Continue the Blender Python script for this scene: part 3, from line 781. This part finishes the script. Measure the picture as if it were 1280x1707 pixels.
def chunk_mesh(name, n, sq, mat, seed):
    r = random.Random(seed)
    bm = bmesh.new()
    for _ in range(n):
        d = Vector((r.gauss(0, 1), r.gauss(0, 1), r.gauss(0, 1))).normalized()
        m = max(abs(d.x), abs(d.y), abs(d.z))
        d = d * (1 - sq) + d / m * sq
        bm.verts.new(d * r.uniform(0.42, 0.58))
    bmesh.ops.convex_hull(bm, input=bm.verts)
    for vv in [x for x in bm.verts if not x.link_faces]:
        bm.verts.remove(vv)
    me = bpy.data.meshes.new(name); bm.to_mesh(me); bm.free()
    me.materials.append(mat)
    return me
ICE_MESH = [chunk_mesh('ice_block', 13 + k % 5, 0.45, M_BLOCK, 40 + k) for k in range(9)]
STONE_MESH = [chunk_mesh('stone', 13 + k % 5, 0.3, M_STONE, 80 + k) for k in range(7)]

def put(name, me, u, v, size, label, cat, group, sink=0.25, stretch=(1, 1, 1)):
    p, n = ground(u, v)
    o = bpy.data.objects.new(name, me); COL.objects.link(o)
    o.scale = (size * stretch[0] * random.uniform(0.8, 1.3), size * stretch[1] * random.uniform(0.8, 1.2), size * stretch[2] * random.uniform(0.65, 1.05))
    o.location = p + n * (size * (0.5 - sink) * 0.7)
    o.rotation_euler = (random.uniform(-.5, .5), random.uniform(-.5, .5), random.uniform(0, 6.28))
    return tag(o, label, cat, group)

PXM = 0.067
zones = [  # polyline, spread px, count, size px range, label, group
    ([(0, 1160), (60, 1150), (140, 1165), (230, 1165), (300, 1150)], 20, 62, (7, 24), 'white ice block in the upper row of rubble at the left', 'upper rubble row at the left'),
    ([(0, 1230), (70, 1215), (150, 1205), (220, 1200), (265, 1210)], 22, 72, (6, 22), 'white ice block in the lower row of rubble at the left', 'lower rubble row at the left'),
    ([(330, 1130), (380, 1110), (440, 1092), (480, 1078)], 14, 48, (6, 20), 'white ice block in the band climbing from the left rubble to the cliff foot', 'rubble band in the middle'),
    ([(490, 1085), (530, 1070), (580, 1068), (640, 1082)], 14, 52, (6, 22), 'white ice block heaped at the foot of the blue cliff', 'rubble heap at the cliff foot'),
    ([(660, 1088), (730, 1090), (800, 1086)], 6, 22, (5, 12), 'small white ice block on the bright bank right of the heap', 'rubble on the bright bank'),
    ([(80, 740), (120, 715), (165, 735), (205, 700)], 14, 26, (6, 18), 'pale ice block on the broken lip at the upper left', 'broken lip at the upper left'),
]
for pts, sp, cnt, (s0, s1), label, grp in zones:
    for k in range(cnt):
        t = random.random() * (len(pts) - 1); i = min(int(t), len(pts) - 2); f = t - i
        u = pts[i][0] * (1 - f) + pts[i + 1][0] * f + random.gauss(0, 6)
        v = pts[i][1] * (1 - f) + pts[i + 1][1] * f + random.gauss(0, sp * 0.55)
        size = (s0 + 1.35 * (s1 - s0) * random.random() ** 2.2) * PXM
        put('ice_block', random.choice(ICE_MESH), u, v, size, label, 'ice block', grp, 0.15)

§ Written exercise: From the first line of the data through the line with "return tag(o, label, cat, group)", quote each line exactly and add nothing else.

§ Reply to the exercise:
Continue the Blender Python script for this scene: part 3, from line 781. This part finishes the script. Measure the picture as if it were 1280x1707 pixels.
def chunk_mesh(name, n, sq, mat, seed):
    r = random.Random(seed)
    bm = bmesh.new()
    for _ in range(n):
        d = Vector((r.gauss(0, 1), r.gauss(0, 1), r.gauss(0, 1))).normalized()
        m = max(abs(d.x), abs(d.y), abs(d.z))
        d = d * (1 - sq) + d / m * sq
        bm.verts.new(d * r.uniform(0.42, 0.58))
    bmesh.ops.convex_hull(bm, input=bm.verts)
    for vv in [x for x in bm.verts if not x.link_faces]:
        bm.verts.remove(vv)
    me = bpy.data.meshes.new(name); bm.to_mesh(me); bm.free()
    me.materials.append(mat)
    return me
ICE_MESH = [chunk_mesh('ice_block', 13 + k % 5, 0.45, M_BLOCK, 40 + k) for k in range(9)]
STONE_MESH = [chunk_mesh('stone', 13 + k % 5, 0.3, M_STONE, 80 + k) for k in range(7)]

def put(name, me, u, v, size, label, cat, group, sink=0.25, stretch=(1, 1, 1)):
    p, n = ground(u, v)
    o = bpy.data.objects.new(name, me); COL.objects.link(o)
    o.scale = (size * stretch[0] * random.uniform(0.8, 1.3), size * stretch[1] * random.uniform(0.8, 1.2), size * stretch[2] * random.uniform(0.65, 1.05))
    o.location = p + n * (size * (0.5 - sink) * 0.7)
    o.rotation_euler = (random.uniform(-.5, .5), random.uniform(-.5, .5), random.uniform(0, 6.28))
    return tag(o, label, cat, group)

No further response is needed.